The state legislature responded by passing a trio of education bills in May, including one establishing statewide standards. Another requires high schools to implement course standards ensuring that students graduate having completed four years of English and language arts training and three years each of math, science, and social studies.

But the momentum for reform hit a wall over the issue of merit pay for teachers. Both the Institute for Tomorrow's Workforce and the legislature agreed that teachers in the state are paid too little. The legislature agreed to a pay increase, but it wanted to establish an independent commission linking teachers' pay to classroom performance. Vilsack, under pressure from the teachers union, vetoed that aspect of the bill.

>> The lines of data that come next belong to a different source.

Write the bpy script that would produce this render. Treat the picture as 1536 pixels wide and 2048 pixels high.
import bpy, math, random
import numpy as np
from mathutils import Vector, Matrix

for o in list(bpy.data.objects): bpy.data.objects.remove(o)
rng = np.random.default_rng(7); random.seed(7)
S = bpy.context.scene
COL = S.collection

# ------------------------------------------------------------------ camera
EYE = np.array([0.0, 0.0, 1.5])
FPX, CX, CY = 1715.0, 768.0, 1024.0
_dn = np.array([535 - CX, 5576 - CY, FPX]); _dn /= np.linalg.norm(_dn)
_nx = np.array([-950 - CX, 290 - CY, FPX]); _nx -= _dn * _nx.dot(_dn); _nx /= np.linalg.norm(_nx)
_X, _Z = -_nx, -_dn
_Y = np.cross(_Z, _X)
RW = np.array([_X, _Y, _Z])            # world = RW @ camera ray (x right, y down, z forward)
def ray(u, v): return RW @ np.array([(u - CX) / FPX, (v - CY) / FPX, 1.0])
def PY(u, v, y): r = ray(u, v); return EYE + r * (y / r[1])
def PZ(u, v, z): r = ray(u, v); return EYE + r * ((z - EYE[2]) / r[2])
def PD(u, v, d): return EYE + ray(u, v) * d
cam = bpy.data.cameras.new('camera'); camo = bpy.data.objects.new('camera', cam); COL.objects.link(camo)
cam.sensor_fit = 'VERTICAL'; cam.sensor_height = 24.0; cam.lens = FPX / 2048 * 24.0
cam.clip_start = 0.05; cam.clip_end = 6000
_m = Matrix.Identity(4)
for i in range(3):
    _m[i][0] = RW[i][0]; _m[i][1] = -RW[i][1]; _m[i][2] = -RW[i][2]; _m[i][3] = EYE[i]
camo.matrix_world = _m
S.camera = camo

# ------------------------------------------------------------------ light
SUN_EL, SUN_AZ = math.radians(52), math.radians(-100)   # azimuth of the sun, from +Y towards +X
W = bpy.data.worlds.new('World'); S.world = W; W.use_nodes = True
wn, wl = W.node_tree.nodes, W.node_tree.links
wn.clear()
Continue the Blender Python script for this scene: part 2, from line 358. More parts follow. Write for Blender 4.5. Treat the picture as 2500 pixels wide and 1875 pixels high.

Unfortunately, the union is also preventing other promising reforms from catching on. For example, the state has one of the weakest charter laws in the country, and thus only a handful of charter schools. Nor does Iowa have much to offer mid-career professionals or liberal arts graduates who want to enter teaching through alternate routes.

Still, the quality of the state's teachers has been a point of contention. Iowa was the only state to resist a No Child Left Behind Act requirement that new elementary school teachers pass a standardized test in math, reading, social studies, and science before entering the classroom. School officials argue that their state teacher certification requirements make such a test unnecessary.

Such intransigence rankled the U.S. Department of Education, which issued a stern warning in May 2006, threatening Iowa with loss of some federal funds if it didn't start giving prospective teachers the test. The state responded and will begin requiring the exam in 2007.

International competition, federal pressure, and a yawning achievement gap appear to be rousing the Hawkeye State from its education slumber. It's about time. Whether the state will marshal its energies to put education back on the right track is still an open question.